When the formula of kinetic energy is derived using calculus, the differentials in the integral are rearranged like below. Could you point to how to understand this rearrangement of differentials ? o_O I could not understand what is going on behind the scene even after reading posts about separating x and y here and here...
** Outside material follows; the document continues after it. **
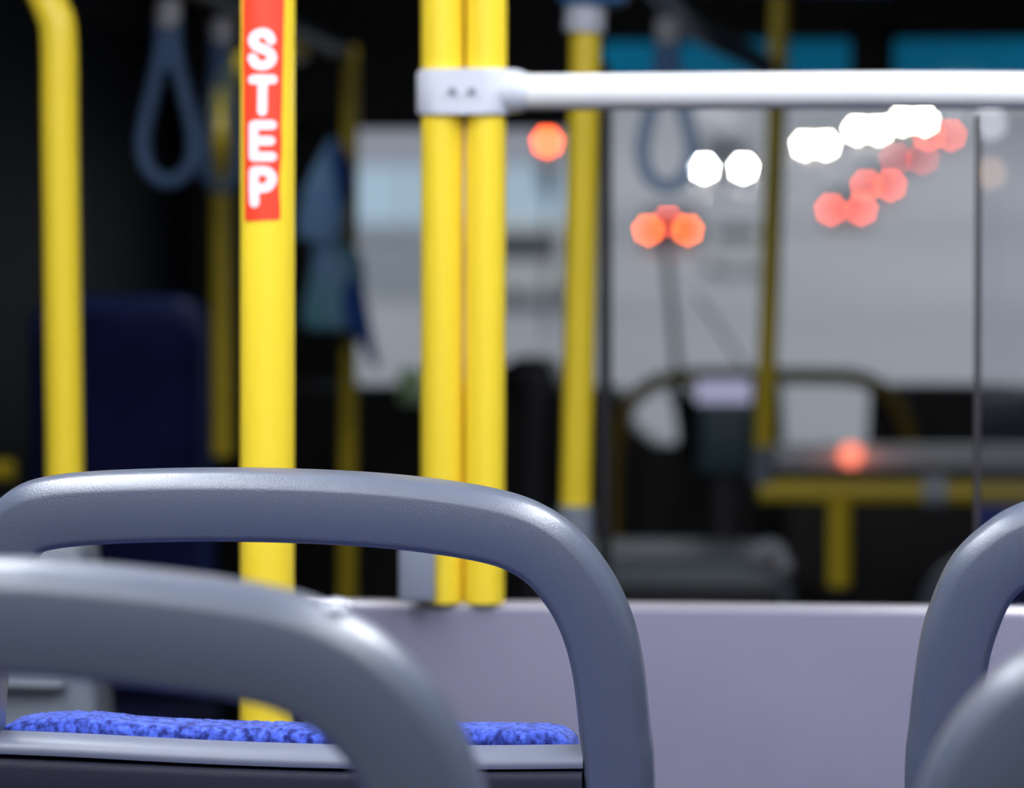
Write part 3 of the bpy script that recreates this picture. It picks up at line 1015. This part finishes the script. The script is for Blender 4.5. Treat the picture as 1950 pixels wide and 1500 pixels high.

$$ \begin{array}{l}{\Delta K=m \int \frac{d \mathbf{v}}{d t} \cdot d \mathbf{r}} \\ {\Delta K=m \int \frac{d \mathbf{r}}{d t} \cdot d \mathbf{v}} \\ {\Delta K=m \int \mathbf{v} \cdot d \mathbf{v}}\end{array} $$

Answer 1

Funny, we did this same exact lesson today in my AP physics class. I didn't think I'd be applying it so soon.

Anyways, the key is understanding the chain rule, namely (in general): $$\frac{dF}{dx}=\frac{dF}{du}\frac{du}{dx}$$

That's what's going on here. We have:

$$W=m\int_{x_0}^{x_f}{\frac{dv}{dt}{dx}}$$

Which can be rewritten as: $$W=m\int_{x_0}^{x_f}{\frac{dv}{dx}\frac{dx}{dt}dx}$$

Since $$\frac{dv}{dt}=\frac{dv}{dx}\frac{dx}{dt}$$

Recall now that $v=\frac{dx}{dt}$, this becomes: $$W=m\int_{x_0}^{x_f}{v\frac{dv}{dx}{dx}}$$

$dx$ cancels leaving you with $$W=m\int_{v_0}^{v_f}{vdv}$$

Answer 2

Perhaps it is easier to convince if you don't use differentials: $$\begin{align}ma~dr\approx \dfrac{m\Delta v\Delta r}{\Delta t} = m\dfrac{\Delta r}{\Delta t}\Delta v \end{align}$$ $\Delta v, \Delta r, \Delta t$ are real numbers so regular arithmetic can be performed on them. In the limit you replace $\Delta$ by $d$.